■ **What you should do**: Copy every line of the data exactly, leaving nothing out.

>> Start

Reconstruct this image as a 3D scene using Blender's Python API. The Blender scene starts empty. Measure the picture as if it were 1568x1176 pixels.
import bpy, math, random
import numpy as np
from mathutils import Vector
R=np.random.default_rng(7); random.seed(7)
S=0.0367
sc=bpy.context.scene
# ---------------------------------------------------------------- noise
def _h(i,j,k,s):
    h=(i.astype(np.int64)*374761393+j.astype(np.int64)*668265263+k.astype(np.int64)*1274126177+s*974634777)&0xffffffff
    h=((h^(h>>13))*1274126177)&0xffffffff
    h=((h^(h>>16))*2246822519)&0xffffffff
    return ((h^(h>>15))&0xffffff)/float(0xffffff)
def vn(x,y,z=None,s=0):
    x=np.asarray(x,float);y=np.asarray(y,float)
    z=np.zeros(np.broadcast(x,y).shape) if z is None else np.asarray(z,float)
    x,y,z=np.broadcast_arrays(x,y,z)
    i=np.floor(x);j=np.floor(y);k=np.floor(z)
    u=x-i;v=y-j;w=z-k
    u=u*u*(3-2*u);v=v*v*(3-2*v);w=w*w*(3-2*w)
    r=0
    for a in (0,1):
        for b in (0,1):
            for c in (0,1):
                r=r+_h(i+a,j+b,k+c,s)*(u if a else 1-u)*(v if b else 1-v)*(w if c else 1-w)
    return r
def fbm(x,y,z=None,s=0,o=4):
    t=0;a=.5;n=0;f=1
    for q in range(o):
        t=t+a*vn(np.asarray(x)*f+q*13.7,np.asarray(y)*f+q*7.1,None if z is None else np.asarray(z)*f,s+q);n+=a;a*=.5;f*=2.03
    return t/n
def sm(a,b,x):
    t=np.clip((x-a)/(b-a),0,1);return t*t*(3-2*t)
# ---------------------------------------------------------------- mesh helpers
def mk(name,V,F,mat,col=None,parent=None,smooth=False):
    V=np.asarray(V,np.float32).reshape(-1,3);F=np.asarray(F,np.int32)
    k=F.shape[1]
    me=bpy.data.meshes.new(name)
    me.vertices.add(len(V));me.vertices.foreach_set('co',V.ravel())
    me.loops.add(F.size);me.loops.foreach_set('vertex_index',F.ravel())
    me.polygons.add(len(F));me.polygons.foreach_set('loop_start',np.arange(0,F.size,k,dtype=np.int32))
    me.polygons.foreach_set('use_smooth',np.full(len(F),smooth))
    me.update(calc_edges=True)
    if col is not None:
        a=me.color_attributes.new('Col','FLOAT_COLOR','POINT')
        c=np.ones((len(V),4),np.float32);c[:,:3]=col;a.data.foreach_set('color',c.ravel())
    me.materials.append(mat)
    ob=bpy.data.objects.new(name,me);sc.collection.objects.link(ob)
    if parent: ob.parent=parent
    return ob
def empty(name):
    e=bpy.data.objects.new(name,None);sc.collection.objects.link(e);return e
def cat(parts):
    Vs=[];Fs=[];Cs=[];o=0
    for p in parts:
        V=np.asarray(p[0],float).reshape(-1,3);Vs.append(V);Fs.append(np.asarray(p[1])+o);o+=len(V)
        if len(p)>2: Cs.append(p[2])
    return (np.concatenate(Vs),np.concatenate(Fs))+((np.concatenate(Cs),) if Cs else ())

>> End

■ **Completed task**:
Reconstruct this image as a 3D scene using Blender's Python API. The Blender scene starts empty. Measure the picture as if it were 1568x1176 pixels.
import bpy, math, random
import numpy as np
from mathutils import Vector
R=np.random.default_rng(7); random.seed(7)
S=0.0367
sc=bpy.context.scene
# ---------------------------------------------------------------- noise
def _h(i,j,k,s):
    h=(i.astype(np.int64)*374761393+j.astype(np.int64)*668265263+k.astype(np.int64)*1274126177+s*974634777)&0xffffffff
    h=((h^(h>>13))*1274126177)&0xffffffff
    h=((h^(h>>16))*2246822519)&0xffffffff
    return ((h^(h>>15))&0xffffff)/float(0xffffff)
def vn(x,y,z=None,s=0):
    x=np.asarray(x,float);y=np.asarray(y,float)
    z=np.zeros(np.broadcast(x,y).shape) if z is None else np.asarray(z,float)
    x,y,z=np.broadcast_arrays(x,y,z)
    i=np.floor(x);j=np.floor(y);k=np.floor(z)
    u=x-i;v=y-j;w=z-k
    u=u*u*(3-2*u);v=v*v*(3-2*v);w=w*w*(3-2*w)
    r=0
    for a in (0,1):
        for b in (0,1):
            for c in (0,1):
                r=r+_h(i+a,j+b,k+c,s)*(u if a else 1-u)*(v if b else 1-v)*(w if c else 1-w)
    return r
def fbm(x,y,z=None,s=0,o=4):
    t=0;a=.5;n=0;f=1
    for q in range(o):
        t=t+a*vn(np.asarray(x)*f+q*13.7,np.asarray(y)*f+q*7.1,None if z is None else np.asarray(z)*f,s+q);n+=a;a*=.5;f*=2.03
    return t/n
def sm(a,b,x):
    t=np.clip((x-a)/(b-a),0,1);return t*t*(3-2*t)
# ---------------------------------------------------------------- mesh helpers
def mk(name,V,F,mat,col=None,parent=None,smooth=False):
    V=np.asarray(V,np.float32).reshape(-1,3);F=np.asarray(F,np.int32)
    k=F.shape[1]
    me=bpy.data.meshes.new(name)
    me.vertices.add(len(V));me.vertices.foreach_set('co',V.ravel())
    me.loops.add(F.size);me.loops.foreach_set('vertex_index',F.ravel())
    me.polygons.add(len(F));me.polygons.foreach_set('loop_start',np.arange(0,F.size,k,dtype=np.int32))
    me.polygons.foreach_set('use_smooth',np.full(len(F),smooth))
    me.update(calc_edges=True)
    if col is not None:
        a=me.color_attributes.new('Col','FLOAT_COLOR','POINT')
        c=np.ones((len(V),4),np.float32);c[:,:3]=col;a.data.foreach_set('color',c.ravel())
    me.materials.append(mat)
    ob=bpy.data.objects.new(name,me);sc.collection.objects.link(ob)
    if parent: ob.parent=parent
    return ob
def empty(name):
    e=bpy.data.objects.new(name,None);sc.collection.objects.link(e);return e
def cat(parts):
    Vs=[];Fs=[];Cs=[];o=0
    for p in parts:
        V=np.asarray(p[0],float).reshape(-1,3);Vs.append(V);Fs.append(np.asarray(p[1])+o);o+=len(V)
        if len(p)>2: Cs.append(p[2])
    return (np.concatenate(Vs),np.concatenate(Fs))+((np.concatenate(Cs),) if Cs else ())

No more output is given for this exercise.